Calfeutré dans l’atmosphère moite de son appartement, un homme nu est avachi devant sa télévision. Les sacs poubelles jonchent le sol, les objets s’accumulent, l’espace se rétrécit. Seul sur son îlot de déchets, l’homme semble coupé du monde depuis une éternité. Mais voilà qu’un matin, il disparaît pour de bon... Quelques semaines plus tard, une équipe de nettoyage est envoyée sur place pour vider les lieux. Parmi les agents, Adel, effectue son premier jour dans l’entreprise. Très vite, le jeune homme ne peut s’empêcher de s’interroger sur les raisons qui ont poussé le dernier locataire à un tel isolement. Une curiosité imprudente qui l’amène à s’identifier dangereusement au mystérieux occupant.
Dans cette bande dessinée, Jérôme Dubois s’intéresse au phénomène hikikomori, un état psychologique qui pousse certaines personnes à vivre cloîtrées dans leur chambre pendant des mois, voire des années. Ce point de départ sert de socle pour questionner notre rapport aux présences invisibles et à la mémoire des lieux.
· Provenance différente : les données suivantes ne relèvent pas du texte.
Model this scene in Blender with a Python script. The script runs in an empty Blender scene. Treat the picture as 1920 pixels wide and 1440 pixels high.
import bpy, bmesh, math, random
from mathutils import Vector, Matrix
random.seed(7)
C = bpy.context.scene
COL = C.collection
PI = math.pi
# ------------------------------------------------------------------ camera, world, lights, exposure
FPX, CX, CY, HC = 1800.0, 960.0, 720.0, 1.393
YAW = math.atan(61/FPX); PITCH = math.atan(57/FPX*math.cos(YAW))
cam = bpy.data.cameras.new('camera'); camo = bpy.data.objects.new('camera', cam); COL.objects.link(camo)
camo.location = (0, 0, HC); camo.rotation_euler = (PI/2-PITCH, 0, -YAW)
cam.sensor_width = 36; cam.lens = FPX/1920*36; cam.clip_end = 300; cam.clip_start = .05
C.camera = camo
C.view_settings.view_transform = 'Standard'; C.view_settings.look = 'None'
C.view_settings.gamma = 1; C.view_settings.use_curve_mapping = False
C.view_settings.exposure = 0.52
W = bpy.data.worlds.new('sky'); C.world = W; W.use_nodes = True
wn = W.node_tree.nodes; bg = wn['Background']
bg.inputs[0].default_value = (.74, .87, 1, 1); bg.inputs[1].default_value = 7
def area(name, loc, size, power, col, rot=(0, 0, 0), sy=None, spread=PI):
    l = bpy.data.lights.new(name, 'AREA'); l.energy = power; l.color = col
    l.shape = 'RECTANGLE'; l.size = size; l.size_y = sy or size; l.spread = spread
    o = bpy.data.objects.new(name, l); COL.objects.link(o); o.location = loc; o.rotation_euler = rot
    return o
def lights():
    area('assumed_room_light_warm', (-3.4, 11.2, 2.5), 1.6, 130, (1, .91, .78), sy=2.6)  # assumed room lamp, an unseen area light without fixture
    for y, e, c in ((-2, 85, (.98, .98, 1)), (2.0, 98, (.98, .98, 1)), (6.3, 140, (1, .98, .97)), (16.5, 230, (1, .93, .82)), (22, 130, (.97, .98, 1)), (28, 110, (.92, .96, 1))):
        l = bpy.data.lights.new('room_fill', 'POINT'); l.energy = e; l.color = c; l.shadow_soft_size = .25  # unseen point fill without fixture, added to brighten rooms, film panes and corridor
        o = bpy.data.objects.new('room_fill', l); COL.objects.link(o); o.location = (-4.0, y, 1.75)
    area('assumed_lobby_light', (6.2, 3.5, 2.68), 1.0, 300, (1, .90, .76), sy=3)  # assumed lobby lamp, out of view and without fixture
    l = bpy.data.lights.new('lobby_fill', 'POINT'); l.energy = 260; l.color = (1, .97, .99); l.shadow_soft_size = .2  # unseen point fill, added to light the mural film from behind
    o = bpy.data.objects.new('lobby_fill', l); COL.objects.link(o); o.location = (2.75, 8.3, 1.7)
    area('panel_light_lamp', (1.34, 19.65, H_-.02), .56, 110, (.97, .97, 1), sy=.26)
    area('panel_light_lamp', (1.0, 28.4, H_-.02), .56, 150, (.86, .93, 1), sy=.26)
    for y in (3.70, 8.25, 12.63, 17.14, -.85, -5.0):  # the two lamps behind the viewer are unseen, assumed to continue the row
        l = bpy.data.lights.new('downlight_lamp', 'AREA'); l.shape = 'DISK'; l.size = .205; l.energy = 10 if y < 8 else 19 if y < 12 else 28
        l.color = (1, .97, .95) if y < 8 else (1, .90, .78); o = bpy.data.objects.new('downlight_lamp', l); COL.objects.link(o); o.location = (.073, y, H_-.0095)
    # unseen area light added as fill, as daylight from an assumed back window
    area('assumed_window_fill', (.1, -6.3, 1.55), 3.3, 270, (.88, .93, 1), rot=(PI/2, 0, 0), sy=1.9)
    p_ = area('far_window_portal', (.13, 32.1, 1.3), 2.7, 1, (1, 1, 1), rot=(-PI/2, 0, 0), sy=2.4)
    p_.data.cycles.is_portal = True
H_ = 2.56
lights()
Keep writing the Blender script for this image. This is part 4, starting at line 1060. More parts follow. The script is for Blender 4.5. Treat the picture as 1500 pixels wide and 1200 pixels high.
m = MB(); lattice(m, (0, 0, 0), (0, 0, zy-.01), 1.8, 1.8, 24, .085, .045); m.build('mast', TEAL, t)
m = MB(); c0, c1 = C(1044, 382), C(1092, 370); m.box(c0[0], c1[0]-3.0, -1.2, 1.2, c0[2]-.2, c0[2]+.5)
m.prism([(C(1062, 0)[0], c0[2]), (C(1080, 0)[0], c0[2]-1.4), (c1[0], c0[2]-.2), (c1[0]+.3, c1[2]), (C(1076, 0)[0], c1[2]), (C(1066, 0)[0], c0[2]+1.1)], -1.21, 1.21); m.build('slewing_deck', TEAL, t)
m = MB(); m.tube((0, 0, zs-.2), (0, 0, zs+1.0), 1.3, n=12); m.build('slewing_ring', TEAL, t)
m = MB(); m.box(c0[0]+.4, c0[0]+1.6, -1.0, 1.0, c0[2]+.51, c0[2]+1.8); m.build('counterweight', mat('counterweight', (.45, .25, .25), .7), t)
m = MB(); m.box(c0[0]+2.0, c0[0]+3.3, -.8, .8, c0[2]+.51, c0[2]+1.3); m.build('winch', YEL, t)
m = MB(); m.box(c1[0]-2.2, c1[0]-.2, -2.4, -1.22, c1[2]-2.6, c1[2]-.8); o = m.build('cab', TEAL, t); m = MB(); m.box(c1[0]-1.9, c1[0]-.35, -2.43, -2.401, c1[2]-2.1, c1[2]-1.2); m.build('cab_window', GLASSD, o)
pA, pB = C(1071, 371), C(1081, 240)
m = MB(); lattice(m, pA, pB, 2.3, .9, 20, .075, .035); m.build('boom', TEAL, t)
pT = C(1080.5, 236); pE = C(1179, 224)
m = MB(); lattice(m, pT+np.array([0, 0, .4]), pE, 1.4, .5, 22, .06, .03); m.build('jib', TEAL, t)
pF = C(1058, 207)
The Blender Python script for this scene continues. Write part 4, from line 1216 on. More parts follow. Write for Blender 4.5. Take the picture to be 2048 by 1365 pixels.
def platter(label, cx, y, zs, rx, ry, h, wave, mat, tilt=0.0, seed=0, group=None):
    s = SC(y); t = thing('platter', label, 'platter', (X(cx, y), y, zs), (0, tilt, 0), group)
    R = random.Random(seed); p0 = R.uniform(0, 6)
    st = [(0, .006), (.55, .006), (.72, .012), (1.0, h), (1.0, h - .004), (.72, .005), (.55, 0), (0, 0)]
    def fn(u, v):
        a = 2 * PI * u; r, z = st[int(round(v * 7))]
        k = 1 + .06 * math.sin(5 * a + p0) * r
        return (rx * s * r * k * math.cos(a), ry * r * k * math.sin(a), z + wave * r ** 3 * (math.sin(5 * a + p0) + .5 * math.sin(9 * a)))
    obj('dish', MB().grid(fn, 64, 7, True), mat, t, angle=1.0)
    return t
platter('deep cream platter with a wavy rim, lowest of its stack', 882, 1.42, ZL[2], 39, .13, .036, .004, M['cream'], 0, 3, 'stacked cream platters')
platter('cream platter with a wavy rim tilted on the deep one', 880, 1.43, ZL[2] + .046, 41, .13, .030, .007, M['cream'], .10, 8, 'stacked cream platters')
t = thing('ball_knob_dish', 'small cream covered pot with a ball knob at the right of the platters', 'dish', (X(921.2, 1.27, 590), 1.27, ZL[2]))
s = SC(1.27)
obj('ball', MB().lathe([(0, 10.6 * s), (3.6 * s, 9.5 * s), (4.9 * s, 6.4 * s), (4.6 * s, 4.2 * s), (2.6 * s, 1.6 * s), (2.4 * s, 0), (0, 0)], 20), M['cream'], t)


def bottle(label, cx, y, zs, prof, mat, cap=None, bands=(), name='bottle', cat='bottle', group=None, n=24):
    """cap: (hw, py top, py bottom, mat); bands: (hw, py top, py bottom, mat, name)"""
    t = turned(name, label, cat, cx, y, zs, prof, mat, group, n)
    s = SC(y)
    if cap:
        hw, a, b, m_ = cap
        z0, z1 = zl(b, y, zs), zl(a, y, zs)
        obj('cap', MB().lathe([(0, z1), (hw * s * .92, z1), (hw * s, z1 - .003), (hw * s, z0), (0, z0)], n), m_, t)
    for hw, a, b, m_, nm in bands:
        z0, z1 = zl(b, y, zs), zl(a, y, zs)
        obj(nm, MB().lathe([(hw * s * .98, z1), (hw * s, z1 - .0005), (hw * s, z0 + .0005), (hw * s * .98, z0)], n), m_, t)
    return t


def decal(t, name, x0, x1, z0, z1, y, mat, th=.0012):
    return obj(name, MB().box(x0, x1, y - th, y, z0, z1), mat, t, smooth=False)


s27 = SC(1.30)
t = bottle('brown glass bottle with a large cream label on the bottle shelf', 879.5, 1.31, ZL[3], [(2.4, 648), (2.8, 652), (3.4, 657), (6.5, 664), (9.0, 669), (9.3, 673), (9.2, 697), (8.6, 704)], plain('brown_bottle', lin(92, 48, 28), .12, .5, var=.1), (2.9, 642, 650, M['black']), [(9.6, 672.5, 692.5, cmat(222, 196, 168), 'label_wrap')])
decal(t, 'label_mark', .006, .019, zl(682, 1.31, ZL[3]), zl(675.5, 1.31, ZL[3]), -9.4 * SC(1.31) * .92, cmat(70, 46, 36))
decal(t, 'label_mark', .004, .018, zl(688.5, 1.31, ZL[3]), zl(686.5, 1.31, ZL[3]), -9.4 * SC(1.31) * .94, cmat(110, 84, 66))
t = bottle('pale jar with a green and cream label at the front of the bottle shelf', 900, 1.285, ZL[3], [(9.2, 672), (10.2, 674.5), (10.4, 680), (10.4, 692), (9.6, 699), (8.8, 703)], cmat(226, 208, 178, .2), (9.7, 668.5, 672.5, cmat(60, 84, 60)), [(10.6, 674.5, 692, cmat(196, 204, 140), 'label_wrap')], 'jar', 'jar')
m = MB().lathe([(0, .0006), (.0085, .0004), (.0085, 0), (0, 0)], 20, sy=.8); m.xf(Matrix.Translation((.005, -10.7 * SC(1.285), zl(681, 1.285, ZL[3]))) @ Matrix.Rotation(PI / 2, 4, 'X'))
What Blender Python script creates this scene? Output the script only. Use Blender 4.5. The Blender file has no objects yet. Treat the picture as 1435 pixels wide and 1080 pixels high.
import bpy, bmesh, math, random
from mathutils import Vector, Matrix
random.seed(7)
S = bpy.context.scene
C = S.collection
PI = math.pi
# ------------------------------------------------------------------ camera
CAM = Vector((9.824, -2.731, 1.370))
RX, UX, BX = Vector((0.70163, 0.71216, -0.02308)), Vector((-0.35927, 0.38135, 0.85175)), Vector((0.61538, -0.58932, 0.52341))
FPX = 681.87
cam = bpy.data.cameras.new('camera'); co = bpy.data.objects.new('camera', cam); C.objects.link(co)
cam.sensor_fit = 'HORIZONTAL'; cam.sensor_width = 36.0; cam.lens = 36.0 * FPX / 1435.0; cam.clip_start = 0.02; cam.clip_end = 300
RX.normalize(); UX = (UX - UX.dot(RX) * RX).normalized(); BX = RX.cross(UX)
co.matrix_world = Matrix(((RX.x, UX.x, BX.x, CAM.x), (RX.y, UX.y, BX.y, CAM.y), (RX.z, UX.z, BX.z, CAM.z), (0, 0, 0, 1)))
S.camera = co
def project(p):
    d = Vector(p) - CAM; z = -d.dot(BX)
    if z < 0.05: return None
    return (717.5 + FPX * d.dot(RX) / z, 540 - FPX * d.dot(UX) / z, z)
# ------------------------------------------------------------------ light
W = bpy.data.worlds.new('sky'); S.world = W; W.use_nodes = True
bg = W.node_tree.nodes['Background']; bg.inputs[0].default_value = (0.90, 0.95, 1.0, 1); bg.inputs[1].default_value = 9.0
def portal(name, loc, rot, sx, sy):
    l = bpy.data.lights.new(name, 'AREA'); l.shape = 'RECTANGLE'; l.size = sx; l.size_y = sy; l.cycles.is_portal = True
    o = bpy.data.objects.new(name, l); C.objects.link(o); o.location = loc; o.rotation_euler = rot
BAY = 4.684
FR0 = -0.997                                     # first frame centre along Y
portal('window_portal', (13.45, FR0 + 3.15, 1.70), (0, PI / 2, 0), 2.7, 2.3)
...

La gamme chromatique du livre, faite de rouge/vert/bleu, accentue ce jeu entre espace intérieur et extérieur en convoquant un regard sur le monde qui ne passe que par les écrans. De l’ensemble naît une atmosphère aussi lumineuse que pesante, presque irréelle, à l’image du fantôme par les yeux duquel nous suivons une partie de l’histoire.
Jérôme Dubois signe avec Immatériel une œuvre somptueuse et métaphysique en réussissant le pari osé de mettre des images et des mots sur l’invisible.